The pair had battled tooth-and-nail at the front from lap four, when they passed early (wet tire-shod) early leaders Jonas Folger and Marcel Schrotter when the track was still mostly damp. Swapping the lead virtually every lap from that point onwards, and pushing hard as they explored the limits of the rumble strip's adhesion at several points around the circuit, it remained unclear which rider ultimately held a pace advantage heading in to the final stages.
Though it seemed as if Marquez's was the quicker Derbi in the final third of the lap and Espargaro always looked slightly more on the edge at that point on the circuit. So it proved when Espargaro went an inch too wide on the fast penultimate right-hander and ran on to the Astroturf. He immediately lost purchase and flew high in the air, releasing Marquez in to a clear 23sec lead.
Espargaro's mistake elevated Tomoyashi Koyama to second, though he had to fight hard for that too. In a scrap that included Esteve Rabat, Bradley Smith, Randy Krummenacher and latterly the home-grown talent of Sandro Cortese, Koyama moved to the front just at the right time to inherit second.

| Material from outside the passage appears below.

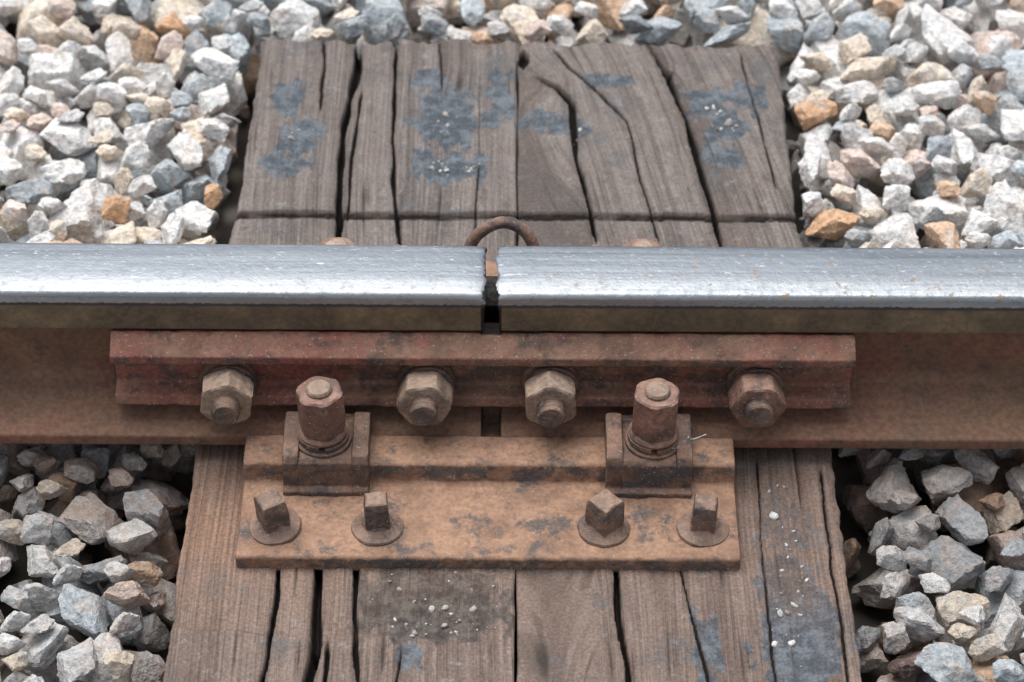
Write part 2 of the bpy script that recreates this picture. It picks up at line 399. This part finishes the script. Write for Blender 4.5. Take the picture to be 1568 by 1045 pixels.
mb=MB();v,f=tube([(116,-96,48.5),(124,-100,51),(131,-98,57),(138,-97,58),(146,-95,60.5)],.55,8,5);mb.add(v,f)
v,f=tube([(131,-98,57),(133,-101,61),(132,-103,65)],.5,8,4);mb.add(v,f);mb.build('wire_scrap',[wm()])
# ------------------------------------------------------------ rocks
def ico(n):
    bm=bmesh.new();bmesh.ops.create_icosphere(bm,subdivisions=n,radius=1);bm.verts.ensure_lookup_table()
    v=np.array([x.co[:] for x in bm.verts]);f=np.array([[q.index for q in p.verts] for p in bm.faces]);bm.free()
    return v/np.linalg.norm(v,axis=1)[:,None],f
ICO={k:ico(k) for k in (2,3,4)}
class Rock:
    def __init__(s,seed,size):
        r=np.random.default_rng(seed);s.seed=seed
        k=int(r.integers(8,14));n=r.normal(size=(60,3));n/=np.linalg.norm(n,axis=1)[:,None]
        ch=[0]
        for j in range(1,60):
            if max(n[j]@n[q] for q in ch)<.72: ch.append(j)
            if len(ch)>=k: break
        s.n=n[ch];s.d=r.uniform(.50,.92,len(ch))
        s.sc=np.array([1.12,r.uniform(.62,1.0),r.uniform(.5,.85)])*size
        tx,ty,tz=r.normal(0,.5),r.normal(0,.5),r.uniform(0,6.28)
        s.R=np.array((Matrix.Rotation(tx,3,'X')@Matrix.Rotation(ty,3,'Y')@Matrix.Rotation(tz,3,'Z')))
        s.p=r.uniform(40,140)
    def verts(s,lv):
        d=ICO[lv][0]
        q=d+.13*np.stack([vn(d[:,0]*2.5,d[:,1]*2.5,d[:,2]*2.5,s.seed+k) for k in range(3)],1);q/=np.linalg.norm(q,axis=1)[:,None]
        a=np.maximum(q@s.n.T/s.d,0);a=np.maximum(a,0);mx=a.max(1)
        r=1/(mx*((((a/mx[:,None])**s.p).sum(1)+((1/1.3)/mx)**s.p)**(1/s.p)))
        v=d*r[:,None]
        r2=1+.09*fbm(v[:,0]*2,v[:,1]*2,v[:,2]*2,s.seed,2)+.10*fbm(v[:,0]*5,v[:,1]*5,v[:,2]*5,s.seed+9,3)
        return (v*r2[:,None]*s.sc)@s.R.T
CELL=4.0;XA,XB,YA,YB=-760,760,-500,900
nx=int((XB-XA)/CELL);ny=int((YB-YA)/CELL)
gx=XA+(np.arange(nx)+.5)*CELL;gy=YA+(np.arange(ny)+.5)*CELL
GX,GY=np.meshgrid(gx,gy,indexing='ij')
H=np.full((nx,ny),-96.0)
H[(GX>-247)&(GX<251)&(GY<528)]=500
nz=vn(GX/70,GY/70,0,3)*8
cap=np.where(GY>40,18+nz,-4+nz*.8)
cap=np.where((GY<=40)&(GX>0),-6+nz,cap)
cap=np.where((GY<-40)&(GX<-247)&(GX>-262),-40,cap)
cap=np.where((GY<-40)&(GX>251)&(GX<272),-42,cap)
cap=np.where(np.abs(GY)<70,np.minimum(cap,7),cap)
variants=[]
for i in range(150):
    size=float(rng.choice([14,19,24,29,36],p=[.12,.19,.27,.27,.15]))*rng.uniform(.9,1.12)
    rk=Rock(1000+i,size);v=rk.verts(4)
    ix=np.floor(v[:,0]/CELL).astype(int);iy=np.floor(v[:,1]/CELL).astype(int)
    ox,oy=ix.min(),iy.min();w,h=ix.max()-ox+1,iy.max()-oy+1
    lo=np.full((w,h),1e6);hi=np.full((w,h),-1e6)
    np.minimum.at(lo,(ix-ox,iy-oy),v[:,2]);np.maximum.at(hi,(ix-ox,iy-oy),v[:,2])
    variants.append((rk,ox,oy,w,h,lo,hi,size))
placed=[]
import time as _t
t0=_t.time()
small=[i for i,q in enumerate(variants) if q[7]<20]
for it in range(11000):
    vi=int(rng.integers(len(variants))) if it<8000 else small[int(rng.integers(len(small)))]
    rk,ox,oy,w,h,lo,hi,size=variants[vi]
    best=None
    for k in range(13):
        a=int(rng.integers(0,nx-w));b=int(rng.integers(0,ny-h))
        hs=H[a:a+w,b:b+h]
        if hs[w//2,h//2]>400: continue
        z=(hs-lo).max()
        if z>300: continue
        zt=z-2.0
        if ((zt+hi)-cap[a:a+w,b:b+h]).max()>0: continue
        if best is None or z<best[0]: best=(z,a,b)
    if best is None: continue
    z,a,b=best;z-=2.5
    H[a:a+w,b:b+h]=np.maximum(H[a:a+w,b:b+h],z+hi)
    placed.append((vi,XA+(a-ox)*CELL,YA+(b-oy)*CELL,z))
print('PACK',len(placed),round(_t.time()-t0,1))
pal=[((.88,.87,.85),.34),((.77,.76,.745),.18),((.55,.61,.645),.17),((.83,.73,.61),.13),((.42,.46,.49),.05),((.74,.52,.36),.05),((.80,.66,.59),.08)]
pc=np.array([p[0] for p in pal]);pw=np.array([p[1] for p in pal]);pw/=pw.sum()
cache={}
def gv(vi,lv):
    if (vi,lv) not in cache: cache[(vi,lv)]=variants[vi][0].verts(lv)
    return cache[(vi,lv)]
cols=[]
for (vi,x,y,z) in placed:
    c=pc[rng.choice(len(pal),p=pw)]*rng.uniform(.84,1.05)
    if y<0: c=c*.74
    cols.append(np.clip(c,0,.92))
def nearest(x,y,zmin,col):
    b=min(range(len(placed)),key=lambda i:(placed[i][1]-x)**2+(placed[i][2]-y)**2+(0 if placed[i][3]>zmin else 1e6))
    cols[b]=np.array(col)
for x,y in ((275,258),(-253,300),(-350,250),(262,400),(-330,540)): nearest(x,y,-12,(.68,.42,.25))
nearest(-290,-90,-40,(.45,.29,.20));nearest(300,-230,-50,(.12,.08,.07));nearest(360,-80,-50,(.36,.24,.17))
VV=[];FF=[];CC=[];DD=[];off=0
for i,(vi,x,y,z) in enumerate(placed):
    vis=(abs(x)<460 and -320<y<690)
    low=z<(-32 if y>0 else -58)
    lv=4 if (vis and not low) else 3
    v=gv(vi,lv)+np.array([x,y,z]);f=ICO[lv][1]
    VV.append(v);FF.append(f+off);off+=len(v)
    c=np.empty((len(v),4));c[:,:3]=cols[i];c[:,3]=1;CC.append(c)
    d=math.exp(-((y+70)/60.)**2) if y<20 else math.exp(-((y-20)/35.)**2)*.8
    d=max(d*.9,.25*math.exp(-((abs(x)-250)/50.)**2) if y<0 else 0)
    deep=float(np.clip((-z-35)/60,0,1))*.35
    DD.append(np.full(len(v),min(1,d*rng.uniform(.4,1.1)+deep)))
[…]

Cortese who dropped back badly off the front-row at the start, applied determination and patience to fight his way back on to the tail of this battle for third - which became second after Espergaro's crash. And as it heated up in the final laps, Cortese kept his cool and scrapped his way through, and as they came into the final corner, made a wild dive down the inside of Rabat for third.
If the Spaniard hadn't sat up slightly, they both would have fallen, but he did and Cortese was through for a podium finish in front his home crowd. Rabat gathered it up for fourth ahead of Smith, who faded in the final laps having run third himself three laps from the flag.
Johann Zarco had a grandstand view of all this as he ran around just behind this pack to finish sixth. Danny Webb was another last-lap opportunist as he took seventh from Efren Vazquez.
Sturla Fagerhaug and wild card entry Daniel Kartheininger completed the top 10, while early leader Folger, who was at one point five seconds ahead of the winner in those opening wet laps eventually finished 16th.